In my earlier WONDER WOMAN essay, I too made a comparison between the story I analyzed and the Mulveyan concept:


“Origin” could also serve as a satirical commentary on Laura Mulvey’s oversimple concept of “the male gaze.” Though Trevor is an intrusive presence, he sees nothing of the Amazon world for most of the story, and indeed his eyes seem to have been injured from his experience, since on page 12 he comments that “my eyes must be bad again” as he sees Diana in all her costumed finery, rather than as “the scientist who saved my life.” Rather than seeing, he is the one seen as Diana and her friend Mala rescue him from the waters. Yet only Diana, the one explicitly born on Paradise Island, falls in love with him and brings him back to life. Toward the tale’s end, when Hippolyte prepares to send Trevor back to his world in the company of Diana, the physician relates that she has removed Trevor’s “eye bandages.” Hippolyte orders that Trevor “must see nothing on Paradise Island,” and Diana retorts, “Nothing except me!
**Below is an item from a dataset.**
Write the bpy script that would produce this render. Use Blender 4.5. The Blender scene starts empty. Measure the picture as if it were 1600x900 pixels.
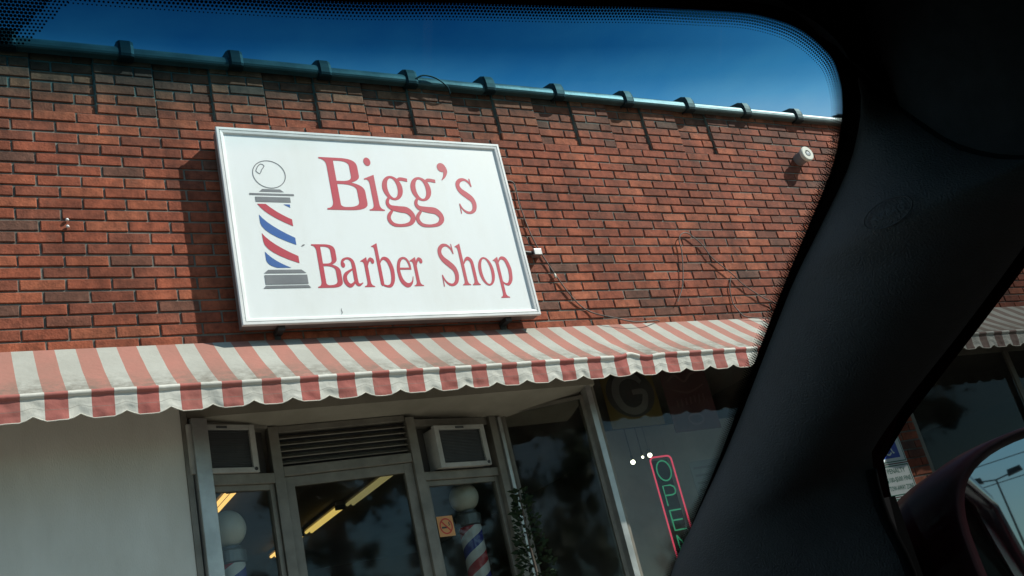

I’ll bind him again--myself!” While Hippolyte protects Paradise Island from the rapacious gaze of men, Diana accepts Trevor’s gaze and his desire, though the binding of Trevor’s eyes may prefigure her intent to convert him, and every other man, to the bondage of Aphrodite’s law.



Obviously Marston's scenario makes Steve Trevor the "man-as-spectacle" within the diegesis of the narrative, and makes him a "blind Samson" for the length of his stay within this bower of femininity.  Of course the extra-diegetic readers see everything Trevor does not: Princess Diana, her hot Amazon sisters, and all the ritual appurtenances of Paradise Island.  Nevertheless, the Amazons aren't precisely on display as commodities for male gazers, after the fashion of Mulvey's most prominent example of male gazin': the multi-gal musicals of Busby Berkeley.  Given that WONDER WOMAN has long been a favorite of female comics-fans, it's arguable that this particular "Island of Beautiful Women" often serves the female audience's needs for the feeling of fictional superiority.  This dynamization parallels the sense of validation which Mulvey imputes to male viewers as they observe a "narrative/legal order" that always shows the guys on top.
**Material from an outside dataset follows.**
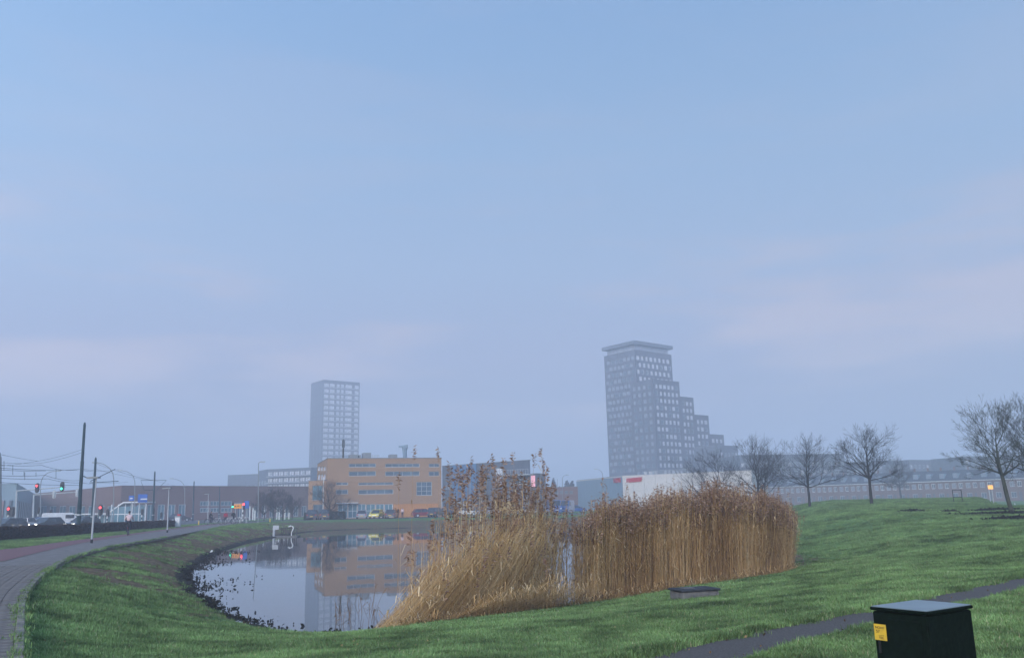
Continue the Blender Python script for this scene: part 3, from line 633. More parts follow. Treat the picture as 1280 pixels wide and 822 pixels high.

I note also that my essay, written and printed long before Reece's, does deal with the fact that Wonder Woman's ultimate purpose is to "convert" man's world to the law of Aphrodite.  Yet, where Reece regards this sort of mental/moral conversion as just another "racket" to keep the ideological apparatus running, I regard it, first and foremost, as a fantasy.  I don't believe that Marston's vision would have worked in the real world, but not because it's fascist or invested in mind-control.
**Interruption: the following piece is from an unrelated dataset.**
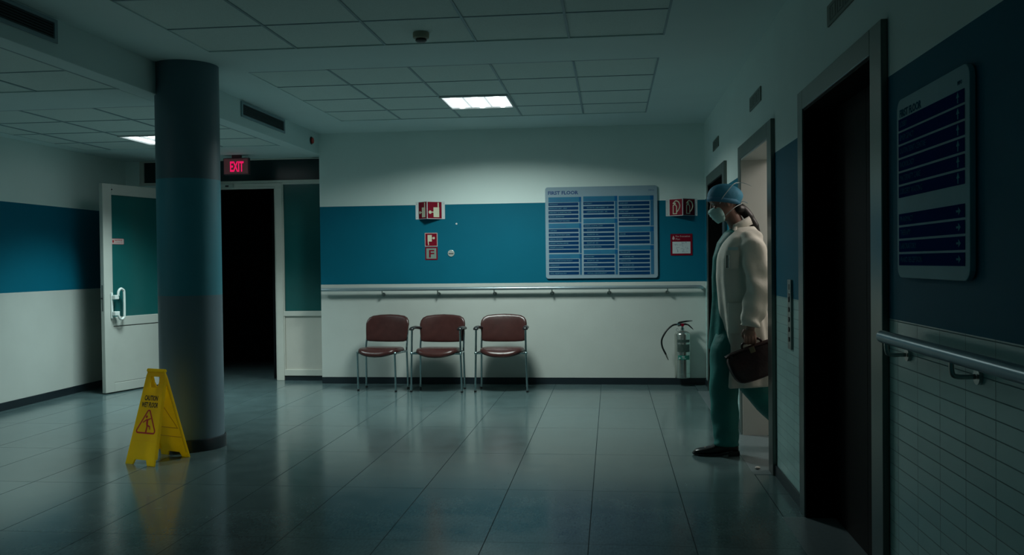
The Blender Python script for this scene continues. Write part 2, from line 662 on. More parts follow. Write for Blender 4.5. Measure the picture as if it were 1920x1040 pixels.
# ------------------------------------------------------------------ column
CX, CY, CR = -3.046, 6.237, 0.222
col = sroot('column', (CX, CY, 0), 'round column painted dark teal and grey blue bands')
mb = MB()
n = 64
for z0, z1, i in ((0, 1.105, 0), (1.105, 1.935, 1), (1.935, H, 2)):
    mb.loft([[(CX + CR * math.cos(2 * PI * q / n), CY + CR * math.sin(2 * PI * q / n), z) for q in range(n)] for z in (z0, z1)], i)
mb.build('shaft', [mat('column_grey', (0.14, 0.21, 0.25), 0.5, var=0.03), mat('column_teal', (0.045, 0.26, 0.33), 0.5, var=0.03), mat('column_dark', (0.07, 0.14, 0.17), 0.5, var=0.03)], col, smooth='auto')
mb = MB().lathe([(CR, 0.001), (CR + 0.012, 0.001), (CR + 0.012, 0.078), (CR + 0.008, 0.085), (CR, 0.085)], CX, CY, 64)
mb.build('kickboard', M_BASE, col, smooth='auto')

# ------------------------------------------------------------------ glazed screen, transom, doorway
w1 = sroot('window_1', (-4.36, PARTY, 2.28), 'dark transom glass above the doorway')
mb = MB().box(-5.43, BEAMX, PARTY, PARTY + 0.06, HL - 0.014, HL).box(-5.43, -5.38, PARTY, PARTY + 0.06, 2.285, HL - 0.014)
mb.box(-5.43, BEAMX, PARTY - 0.01, PARTY + 0.06, 2.255, 2.285)
mb.build('frame', M_ALU, w1, bevel=0.003)
MB().box(-5.38, BEAMX, PARTY + 0.02, PARTY + 0.03, 2.285, HL - 0.014).build('pane', M_GLASSD, w1)

dfr = sroot('trim_4', (-4.3, PARTY, 0), 'cream metal door frame of the dark doorway')
mb = MB()
mb.box(-4.93, -3.72, PARTY - 0.015, PARTY + 0.07, 2.195, 2.255)
mb.box(-3.80, -3.72, PARTY - 0.015, PARTY + 0.07, 0, 2.195)
mb.box(-4.93, -4.88, PARTY - 0.015, PARTY + 0.07, 0, 2.195)
mb.box(-4.88, -3.80, PARTY - 0.02, PARTY - 0.012, 2.195, 2.215)
mb.box(-3.815, -3.80, PARTY - 0.005, PARTY + 0.05, 0, 2.195)
mb.build('door_frame', M_ALU, dfr, bevel=0.004)
mb = MB().box(-4.70, -4.28, PARTY - 0.055, PARTY - 0.0155, 2.205, 2.25)
mb.build('door_operator', mat('operator_grey', (0.42, 0.46, 0.42), 0.4), dfr, bevel=0.004)
MB().box(-4.37, -4.33, PARTY - 0.0565, PARTY - 0.055, 2.215, 2.235).build('vent_slots', M_BLACK, dfr)

w2 = sroot('window_2', (-3.46, PARTY, 0), 'side light with green glass over a cream panel')
mb = MB()
mb.box(-3.72, BEAMX, PARTY - 0.012, PARTY + 0.05, 2.235, 2.255)
mb.box(-3.72, BEAMX, PARTY - 0.012, PARTY + 0.05, 0.735, 0.792)
mb.box(-3.72, BEAMX, PARTY - 0.012, PARTY + 0.05, 0.055, 0.125)
mb.box(-3.72, -3.708, PARTY - 0.008, PARTY + 0.05, 0.125, 2.235)
mb.build('frame', M_ALU, w2, bevel=0.003)
MB().box(-3.71, BEAMX, PARTY + 0.015, PARTY + 0.025, 0.79, 2.236).build('pane', M_GLASSG, w2)
MB().box(-3.71, BEAMX, PARTY + 0.008, PARTY + 0.03, 0.12, 0.74).build('lower_panel', M_PANEL, w2)
MB().box(-3.72, BEAMX, PARTY, PARTY + 0.03, 0, 0.055).build('kickboard', M_BASE, w2)

# open leaf, hinged at the left jamb, swung towards the viewer
HX, HY, FXl, FYl = -4.87, 9.86, -5.20, 8.74
LL = math.hypot(HX - FXl, HY - FYl)
ud = Vector(((HX - FXl) / LL, (HY - FYl) / LL, 0))
wd = Vector((ud.y, -ud.x, 0))        # visible side
D = frame((FXl, FYl, 0), ud, (0, 0, 1), wd)   # u along leaf from free edge, v up, w towards the viewer
d1 = sroot('door_1', (FXl, FYl, 0), 'open white door leaf with green glass')
TH = 0.05
mb = MB(D)


def dbox(mb, u0, u1, v0, v1, w0=-TH, w1=0.0, mi=0):
    return mb.box(u0, u1, v0, v1, w0, w1, mi)


DZ = 2.183
dbox(mb, 0, 0.115, 0.012, DZ)
dbox(mb, LL - 0.1, LL, 0.012, DZ)
dbox(mb, 0.115, LL - 0.1, 2.07, DZ)
dbox(mb, 0.115, LL - 0.1, 0.70, 0.795)
dbox(mb, 0.115, LL - 0.1, 0.012, 0.105)
mb.build('leaf_frame', M_WDOOR, d1, bevel=0.004)
dbox(MB(D), 0.11, LL - 0.095, 0.79, 2.075, -0.03, -0.02).build('pane', M_GLASSG, d1)
dbox(MB(D), 0.118, LL - 0.103, 0.109, 0.692, -0.04, -0.006).build('lower_panel', M_WDOOR, d1, bevel=0.002)
dbox(MB(D), 0.113, LL - 0.1, 0.10, 0.70, -0.035, -0.014).build('panel_gap', M_BLACK, d1)
# lock plate on the free edge
mbl = MB(D).box(-0.002, 0.0005, 0.86, 1.13, -0.034, -0.018)
mbl.build('lock_plate', mat('lock_steel', (0.12, 0.14, 0.14), 0.4, metal=0.5), d1, label='narrow steel lock plate in the door edge')
MB(D).box(-0.014, 0.0, 0.985, 1.0, -0.032, -0.02).build('latch', M_BLACK, d1)
MB(D).disc(0.12, 2.125, 0.008, 0, 0.003).build('stop_button', M_BLACK, d1)
# loop pull handle on a backplate
hnd = [(0.15, 1.06), (0.15, 1.09), (0.163, 1.12), (0.19, 1.135), (0.215, 1.12), (0.228, 1.09), (0.228, 0.86), (0.215, 0.83), (0.19, 0.815),
       (0.163, 0.83), (0.15, 0.86), (0.15, 0.90)]
ho = MB(D).tube(smooth_path([(a - 0.02, b - 0.045, 0.055) for a, b in hnd], 4), 0.013, 12)
ho = ho.build('pull_handle', mat('handle_white', (0.70, 0.75, 0.72), 0.35), d1, smooth=True)
mb = MB(D)
mb.box(0.075, 0.10, 0.78, 1.05, 0.0, 0.018)
for v0 in (0.80, 0.97):
    mb.box(0.08, 0.135, v0 + 0.01, v0 + 0.055, 0.018, 0.064)
mb.build('handle_bracket', mat('handle_white', (0.7, 0.75, 0.72), 0.35), ho, bevel=0.006)
st = thing('door_sticker', 'small pink edged notice sticker on the open door glass', 'sticker', (-5.15, 8.93, 1.58))
MB(D).prism(rrect(0.122, 0.288, 1.555, 1.615, 0.008), -0.02, -0.0185).build('border', mat('sticker_pink', (0.55, 0.16, 0.18), 0.5), st)
MB(D).prism(rrect(0.127, 0.283, 1.560, 1.610, 0.006), -0.0185, -0.018).build('face', mat('sticker_grey', (0.55, 0.50, 0.48), 0.5), st)
mb = MB(D)
text(mb, 'NOTICE', 0.165, 1.588, -0.0178, 0.022, width=0.10, bold=0.0006)
text(mb, 'AUTHORIZED ONLY', 0.165, 1.568, -0.0178, 0.014, width=0.11)
mb.box(0.135, 0.155, 1.572, 1.598, -0.018, -0.0176)
mb.build('lettering', M_REDPRINT, st)

# inner dark leaf with a lever handle in the doorway
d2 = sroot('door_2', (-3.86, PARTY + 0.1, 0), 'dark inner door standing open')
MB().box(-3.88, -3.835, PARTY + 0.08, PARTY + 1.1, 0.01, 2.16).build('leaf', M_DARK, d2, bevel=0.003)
mb = MB().tube([(-3.88, PARTY + 0.95, 1.02), (-3.93, PARTY + 0.95, 1.02), (-3.935, PARTY + 0.85, 1.02)], 0.010, 8)
mb.build('lever_handle', M_STEEL, d2, smooth=True)
mb = MB().box(-3.935, -3.90, PARTY + 0.1, PARTY + 0.12, 1.0, 1.01)

# ------------------------------------------------------------------ recessed ceiling lights
M_TUBE = mat('lamp_tube', (0.9, 0.9, 0.9), 0.5, emit=(0.93, 1.0, 0.98), estr=3.2)
M_GLOW = mat('lamp_diffuser', (0.85, 0.88, 0.88), 0.6, emit=(0.90, 0.985, 1.0), estr=0.95)
M_LOUV = mat('lamp_louver', (0.75, 0.78, 0.78), 0.3)


def troffer(cx, cy, z, label, power, color, spread, grp='recessed ceiling lights'):
    t = thing('ceiling_light', label, 'ceiling light', (cx, cy, z), 0, grp)
    h = 0.285
    zz = z + FIELD_UP
    mb = MB()
    out = rect(cx - 0.302, cx + 0.302, cy - 0.302, cy + 0.302)
    inn = rect(cx - h, cx + h, cy - h, cy + h)
    mb.ringprism(out, inn, zz - 0.016, zz - 0.002)
    mb.build('housing_rim', mat('lamp_rim', (0.5, 0.55, 0.55), 0.4), t)
    MB().box(cx - h, cx + h, cy - h, cy + h, zz - 0.004, zz - 0.002).build('diffuser', M_GLOW, t)
    for k in (-1, 0, 1):
        x = cx + k * 0.19
        MB().tube([(x - 0.0, cy - 0.27, zz - 0.010), (x, cy + 0.27, zz - 0.010)], 0.022, 10, flat=0.3).build('tube', M_TUBE, t, smooth=True)
    mb = MB()
    for k in (-0.5, 0.5):
        mb.box(cx + k * 0.19 - 0.0015, cx + k * 0.19 + 0.0015, cy - h, cy + h, zz - 0.020, zz - 0.004)
    mb.build('louver', M_LOUV, t)
    area_lamp('lamp_light', (0, 0, FIELD_UP - 0.024), 0.54, 0.54, power, color, spread, t)
    return t


troffer(-1.175, 8.03, H, 'lit square ceiling light above the row of chairs', POWER_MAIN, (0.86, 1.0, 0.95), 156)
troffer(-4.265, 8.24, HL, 'lit square ceiling light half hidden behind the round column', POWER_LEFT, (0.78, 1.0, 0.99), 108)
troffer(-4.57, 4.55, HL, 'unseen square ceiling light added to brighten the yellow sign', POWER_SIGN_FILL, (0.86, 1.0, 0.93), 98)  # out-of-view fixture, added so the wet floor sign gets light from the front left

# ------------------------------------------------------------------ smoke detector
t = thing('smoke_detector', 'small cream smoke detector on the ceiling tiles', 'smoke detector', (-1.25, 5.75, H))
SX, SY = -1.18, 5.60
t.location = (SX, SY, H + FIELD_UP)
zz = H + FIELD_UP
MB().lathe([(0.050, zz), (0.052, zz - 0.012), (0.050, zz - 0.035), (0.034, zz - 0.040)], SX, SY, 28).build('base', mat('detector_cream', (0.34, 0.33, 0.24), 0.5), t, smooth='auto')
MB().lathe([(0.034, zz - 0.040), (0.036, zz - 0.052), (0.026, zz - 0.060), (0.010, zz - 0.062)], SX, SY, 28).build('sensor_cap', M_BLACK, t, smooth='auto')

# ------------------------------------------------------------------ bulkhead vents
def vent(ya, yb, z0, z1, label):
    t = thing('air_vent', label, 'air vent', (BEAMX, (ya + yb) / 2, z0), 0, 'louvred vents in the bulkhead')
    F = frame((BEAMX, ya, z0), (0, 1, 0), (0, 0, 1), (1, 0, 0))
    L, Hh = yb - ya, z1 - z0
    e = 0.022
    MB(F).ringprism(rect(0, L, 0, Hh), rect(e * 1.4, L - e * 1.4, e, Hh - e), 0.001, 0.012).build('frame', M_VENTF, t, bevel=0.002)
    MB(F).box(e, L - e, e * 0.8, Hh - e * 0.8, 0.0005, 0.002).build('backing', M_BLACK, t)
    k = 6
    for i in range(k):
        v = e + (i + 0.5) * (Hh - 2 * e) / k
        MB(F).add([(e, v - 0.004, 0.010), (L - e, v - 0.004, 0.010), (L - e, v + 0.004, 0.004), (e, v + 0.004, 0.004),
                   (e, v - 0.0055, 0.010), (L - e, v - 0.0055, 0.010), (L - e, v + 0.0025, 0.004), (e, v + 0.0025, 0.004)],
                  [(0, 1, 2, 3), (7, 6, 5, 4), (0, 4, 5, 1), (1, 5, 6, 2), (2, 6, 7, 3), (3, 7, 4, 0)]).build('slat', M_VENTS, t)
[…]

On a more minor note, I can't help noting that Reece indicts most if not all superheroes as sharing the same quasi-fascist agenda as WONDER WOMAN: "This is your basic superhero moral gobbledygook, only encoded as feminist."  Yet he also says, in the quote above:

"By focusing on utilitarian notions of rehabilitation and deterrence, rather than a just punishment to fit the crime, the criminal’s agency can be diminished for the general good. "

Most superhero comic books do not deal with "rehabilitation and deterrence" to the extent that Marston's WONDER WOMAN does-- which is, on balance, still a small though not insignificant corpus of "Transformation Island" tales against the entirety of Marston's body of work.  Usually "just punishment" is precisely what superhero comics are about.  Though some villains die (or appear to die) as a result of their crimes, many receive what is coded in the stories as "just punishment," enduring temporary imprisonment so that the writers can bring them back again and again with impunity.  The Penguin might occasionally pretend to be rehabilitated, or Mister Element may actually be reformed, but in neither case are they subjected to Orwellian mind control.  The Penguin returns to being "cruel and wicked" because it gives him a charge, while former Wonder Woman villain Paula Von Gunther becomes the Amazon's boon ally.  One is a static view of the subject of "crime and punishment," while the other involves dynamic personal transformation and is based in what Bellow calls "higher and moral principles."  One need not agree with every idea propounded by William Moulton Marston to appreciate the dynamism of his conceptual universe.